THE MAN who made headlines last year after being captured on surveillance video trying to abduct a 10-year-old girl from a South Philadelphia sidewalk was convicted yesterday on all six charges he faced.

Carlos Figueroa-Fagot, 34, was expressionless as the jury foreman read that he was guilty of attempted kidnapping, unlawful contact with a minor, indecent assault and three related charges.

Common Pleas Judge Alice Dubow ordered an assessment to determine if Figueroa-Fagot is a violent sexual predator as defined by the state's Megan's Law. Such a finding would require him to register as a sex offender for the rest of his life.

He will be sentenced Dec. 11.

"I'd like him to be under the jail," the girl's mother, Joanne Payne, said after leaving court.

"There's never been a better day - maybe when my kids were born. But that's it," said Payne, surrounded by relatives, friends and daughter Virginia Rose Payne, now 11.

Although shy yesterday, Virginia bravely fought off Figueroa-Fagot the afternoon of July 17, 2012, and made it home safely with her 2-year-old brother.

Surveillance video showed both children walking on Porter Street near Lee at 3:50 p.m., with Figueroa-Fagot following in his car. As the children turned onto Lee Street, the defendant got out of his car and attempted to pick her up. She struggled and her brother screamed, causing the defendant to drop her before he attempted to pick her up again. Failing, Figueroa-Fagot ran back to his car and took off.

Watching the video repeatedly during the trial was difficult, Payne said. "It was disgusting.
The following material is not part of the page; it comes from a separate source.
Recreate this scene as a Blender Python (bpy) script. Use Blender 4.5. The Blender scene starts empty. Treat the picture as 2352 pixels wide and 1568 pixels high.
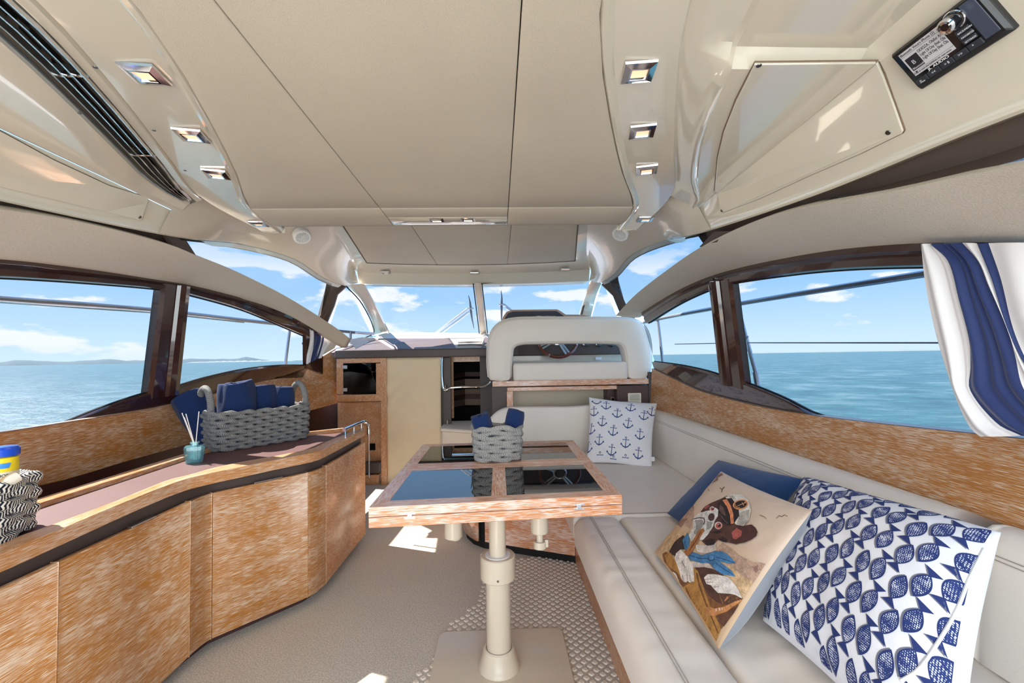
import bpy, bmesh, math, random
from mathutils import Vector, Matrix, noise
random.seed(4)
PI = math.pi
S = bpy.context.scene
COL = S.collection

# ---------------------------------------------------------------- camera
F = 1000.0; H = 1.25                      # focal length in pixels (frame 2352 wide), eye height
yv = Vector((-.031, -.0355, -1)).normalized()      # boat's forward axis seen by the camera
xv = Vector((1, .0162, 0)); xv = (xv - yv*xv.dot(yv)).normalized()
zv = xv.cross(yv).normalized()
M = Matrix((xv, yv, zv))                  # camera -> world
cam_d = bpy.data.cameras.new('camera'); cam = bpy.data.objects.new('camera', cam_d); COL.objects.link(cam)
cam_d.sensor_width = 36; cam_d.lens = 36*F/2352; cam_d.clip_start = .02; cam_d.clip_end = 20000
cam.matrix_world = Matrix.Translation((0, 0, H)) @ M.to_4x4()
S.camera = cam

TINT = .42                                # how much light the tinted glass lets through
# ---------------------------------------------------------------- sky, sun, exposure
S.view_settings.view_transform = 'Standard'; S.view_settings.look = 'None'
S.view_settings.exposure = 0.1; S.view_settings.gamma = 1; S.view_settings.use_curve_mapping = False

def lin(c):
    f = lambda v: v/12.92 if v <= .04045 else ((v+.055)/1.055)**2.4
    return (f(c[0]/255), f(c[1]/255), f(c[2]/255), 1)

W = bpy.data.worlds.new('sky'); S.world = W; W.use_nodes = True
nt = W.node_tree; nt.nodes.clear()
def N(t, kind, **kw):
    n = t.nodes.new(kind)
    for k, v in kw.items():
        if k.startswith('i_'):
            key = k[2:]; key = int(key) if key.isdigit() else key.replace('_', ' ')
            n.inputs[key].default_value = v
        else: setattr(n, k, v)
    return n
def L(t, a, b): t.links.new(a, b)
def ramp(t, fac, stops, interp='LINEAR'):
    r = t.nodes.new('ShaderNodeValToRGB'); r.color_ramp.interpolation = interp
    e = r.color_ramp.elements
    while len(e) < len(stops): e.new(.5)
    for i, (p, c) in enumerate(stops):
        e[i].position = p; e[i].color = c if len(c) == 4 else (*c, 1)
    L(t, fac, r.inputs[0]); return r
def math_(t, op, a, b=None, clamp=False):
    n = t.nodes.new('ShaderNodeMath'); n.operation = op; n.use_clamp = clamp
    for i, v in enumerate((a, b)):
        if v is None: continue
        if hasattr(v, 'links') or hasattr(v, 'is_output'): L(t, v, n.inputs[i])
        else: n.inputs[i].default_value = v
    return n.outputs[0]
def mixc(t, fac, a, b, mode='MIX'):
    n = t.nodes.new('ShaderNodeMix'); n.data_type = 'RGBA'; n.blend_type = mode
    for sock, v in ((n.inputs['Factor'], fac), (n.inputs[6], a), (n.inputs[7], b)):
        if hasattr(v, 'is_output'): L(t, v, sock)
        else: sock.default_value = v
    return n.outputs[2]
tc = N(nt, 'ShaderNodeTexCoord'); sx = N(nt, 'ShaderNodeSeparateXYZ'); L(nt, tc.outputs['Generated'], sx.inputs[0])
zz = sx.outputs['Z']
sky = ramp(nt, zz, [(0, lin((206, 231, 252))), (.05, lin((190, 222, 251))), (.14, lin((152, 200, 247))), (.35, lin((128, 184, 242))), (1, lin((86, 146, 224)))])
az = math_(nt, 'ARCTAN2', sx.outputs['X'], sx.outputs['Y']); el = math_(nt, 'ARCSINE', zz)
def cloudlayer(su, sv, scale, lo, hi, seed, det=5):
    cb = N(nt, 'ShaderNodeCombineXYZ'); L(nt, math_(nt, 'MULTIPLY', az, su), cb.inputs[0]); L(nt, math_(nt, 'MULTIPLY', el, sv), cb.inputs[1])
    cb.inputs[2].default_value = seed
    n = N(nt, 'ShaderNodeTexNoise', i_Scale=scale, i_Detail=det, i_Roughness=.52); L(nt, cb.outputs[0], n.inputs['Vector'])
    r = ramp(nt, n.outputs['Fac'], [(lo, (0, 0, 0)), (hi, (1, 1, 1))]); return r.outputs[0]
low = cloudlayer(1, 2.7, 6.5, .555, .61, 3.7, 6)
lowmask = ramp(nt, zz, [(0, (.25,)*3), (.03, (.8,)*3), (.07, (1, 1, 1)), (.17, (.85,)*3), (.24, (0, 0, 0))]).outputs[0]
hi_ = cloudlayer(1, 1.6, 2.6, .57, .72, 9.1, 7)
himask = ramp(nt, zz, [(.14, (0, 0, 0)), (.3, (.75,)*3), (1, (.8,)*3)]).outputs[0]
cf = math_(nt, 'ADD', math_(nt, 'MULTIPLY', low, lowmask), math_(nt, 'MULTIPLY', hi_, himask), True)
veil = cloudlayer(1, 3.4, 1.7, .45, .8, 21.0, 3)
skc = mixc(nt, math_(nt, 'MULTIPLY', veil, .35), sky.outputs[0], lin((205, 226, 250)))
cc = mixc(nt, cf, skc, lin((240, 244, 252)))
bg = N(nt, 'ShaderNodeBackground'); L(nt, cc, bg.inputs[0]); bg.inputs[1].default_value = 1.05/TINT
wo = N(nt, 'ShaderNodeOutputWorld'); L(nt, bg.outputs[0], wo.inputs[0])

sun_d = bpy.data.lights.new('sun', 'SUN'); sun_d.energy = 27.0; sun_d.angle = .0093; sun_d.color = (1, .95, .88)
sun = bpy.data.objects.new('sun', sun_d); COL.objects.link(sun)
sun.rotation_euler = Vector((.80, -.31, -1)).to_track_quat('-Z', 'Y').to_euler()
# added fill lamp behind the camera, standing in for daylight from unseen cockpit doors
ad = bpy.data.lights.new('cockpit_fill', 'AREA'); ad.shape = 'RECTANGLE'; ad.size = 2.6; ad.size_y = 1.9; ad.energy = 78; ad.color = (.985, .99, .945)
ao = bpy.data.objects.new('cockpit_fill', ad); COL.objects.link(ao); ao.location = (-.23, -1.6, 1.1)
ao.rotation_euler = (math.radians(90), 0, 0)

# ---------------------------------------------------------------- pixel -> point on a real surface
def ray(px, py):
    d = M @ Vector(((px-1176)/F, -(py-784)/F, -1)); return d/d.y
O = Vector((0, 0, H))
def PY(px, py, Y): return O + ray(px, py)*Y
def PZ(px, py, Z):
    d = ray(px, py); return O + d*((Z-H)/d.z)
def PX(px, py, X):
    d = ray(px, py); return O + d*(X/d.x)
XC = -.235
def PH(px, py, half):                     # on the boat's side at a half breadth that may depend on (y, z)
    d = ray(px, py); Y = 2.0
    sgn = 1 if px > 1145 else -1
    for _ in range(40):
        p = O + d*Y
        hv = half(p.y, p.z) if callable(half) else half
        Y += .6*((XC + sgn*hv)/d.x - Y)
    return O + d*Y
def proj(p):
    q = M.transposed() @ (Vector(p)-O); return (1176 - F*q.x/q.z, 784 + F*q.y/q.z)

# ---------------------------------------------------------------- materials
MATS = {}
def newmat(name):
    m = bpy.data.materials.new(name); m.use_nodes = True; MATS[name] = m
    return m, m.node_tree, m.node_tree.nodes['Principled BSDF']
def mat(name, rgb, rough=.5, metal=0, coat=0, spec=.5, bump=None, var=0, sheen=0, emit=None, trans=0, ior=1.5, coatrough=.04):
    m, t, b = newmat(name)
    c = lin(rgb)
    b.inputs['Base Color'].default_value = c; b.inputs['Roughness'].default_value = rough
    b.inputs['Metallic'].default_value = metal; b.inputs['Coat Weight'].default_value = coat; b.inputs['Coat Roughness'].default_value = coatrough; b.inputs['Coat IOR'].default_value = 1.7 if name == 'cream_gelcoat' else 1.5
    b.inputs['Specular IOR Level'].default_value = spec; b.inputs['IOR'].default_value = ior
    b.inputs['Transmission Weight'].default_value = trans
    if sheen: b.inputs['Sheen Weight'].default_value = sheen; b.inputs['Sheen Roughness'].default_value = .5
    if emit: b.inputs['Emission Color'].default_value = lin(emit[0]); b.inputs['Emission Strength'].default_value = emit[1]
    if var or bump:
        tcd = N(t, 'ShaderNodeTexCoord')
    if var:
        n = N(t, 'ShaderNodeTexNoise', i_Scale=5.0, i_Detail=3.0); L(t, tcd.outputs['Object'], n.inputs['Vector'])
        d = tuple(x*(1-var) for x in c[:3]) + (1,); e = tuple(min(1, x*(1+var)) for x in c[:3]) + (1,)
        r = ramp(t, n.outputs['Fac'], [(.3, d), (.7, e)]); L(t, r.outputs[0], b.inputs['Base Color'])
    if bump:
        kind, sc, st = bump
        if kind == 'noise': n = N(t, 'ShaderNodeTexNoise', i_Scale=sc, i_Detail=3.0); o = n.outputs['Fac']
        elif kind == 'voro': n = N(t, 'ShaderNodeTexVoronoi', i_Scale=sc); o = n.outputs['Distance']
        elif kind == 'wave': n = N(t, 'ShaderNodeTexWave', i_Scale=sc, i_Distortion=1.0); o = n.outputs['Fac']
        L(t, tcd.outputs['Object'], n.inputs['Vector'])
        bp = N(t, 'ShaderNodeBump', i_Strength=st, i_Distance=.002); L(t, o, bp.inputs['Height']); L(t, bp.outputs[0], b.inputs['Normal'])
    return m

def woodmat(name, base, dark, lime, amount=.5, rough=.32, coat=.25, fu=19, fv=600):
    """limed oak: warm brown with pale broken pore lines running along U (metres)"""
    m, t, b = newmat(name)
    uv = N(t, 'ShaderNodeUVMap'); sep = N(t, 'ShaderNodeSeparateXYZ'); L(t, uv.outputs[0], sep.inputs[0])
    wn = N(t, 'ShaderNodeTexNoise', i_Scale=3.0, i_Detail=2.0); L(t, uv.outputs[0], wn.inputs['Vector'])
    v2 = math_(t, 'ADD', sep.outputs[1], math_(t, 'MULTIPLY', wn.outputs['Fac'], .012))
    def streak(u, v, z, det, rg=.6):
        c = N(t, 'ShaderNodeCombineXYZ'); L(t, math_(t, 'MULTIPLY', sep.outputs[0], u), c.inputs[0]); L(t, math_(t, 'MULTIPLY', v2, v), c.inputs[1]); c.inputs[2].default_value = z
        n = N(t, 'ShaderNodeTexNoise', i_Scale=1.0, i_Detail=det, i_Roughness=rg); L(t, c.outputs[0], n.inputs['Vector']); return n.outputs['Fac']
    s1 = streak(fu, fv, 0, 1.0); s2 = streak(3, 14, 5, 3.0); s3 = streak(5, 60, 9, 2.0)
    th = math_(t, 'ADD', s1, math_(t, 'MULTIPLY', math_(t, 'SUBTRACT', s2, .5), .45))
    lo = .60 - amount*.2
    fac = ramp(t, th, [(lo, (0, 0, 0)), (lo+.055, (1, 1, 1))]).outputs[0]
    bc = mixc(t, s3, lin(dark), lin(base))
    col = mixc(t, math_(t, 'MULTIPLY', fac, .74), bc, lin(lime))
    L(t, col, b.inputs['Base Color']); b.inputs['Roughness'].default_value = rough; b.inputs['Coat Weight'].default_value = coat; b.inputs['Coat Roughness'].default_value = .15
    bp = N(t, 'ShaderNodeBump', i_Strength=.25, i_Distance=.001); L(t, fac, bp.inputs['Height']); L(t, bp.outputs[0], b.inputs['Normal'])
    return m
wood = woodmat('limed_oak', (188, 126, 58), (162, 100, 40), (224, 204, 180), .42)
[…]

It was absolutely appalling. I was a mess," she said.

Assistant District Attorney Joseph McGlynn, the prosecutor, praised police "and the fact that Virginia has so much toughness and courage to be able to do that."

Public defender Geoffrey Kilroy argued that the police had arrested the wrong man.

"We thought the evidence was not conclusive enough to convict beyond a reasonable doubt. However, we respect the jury's verdict," Kilroy said.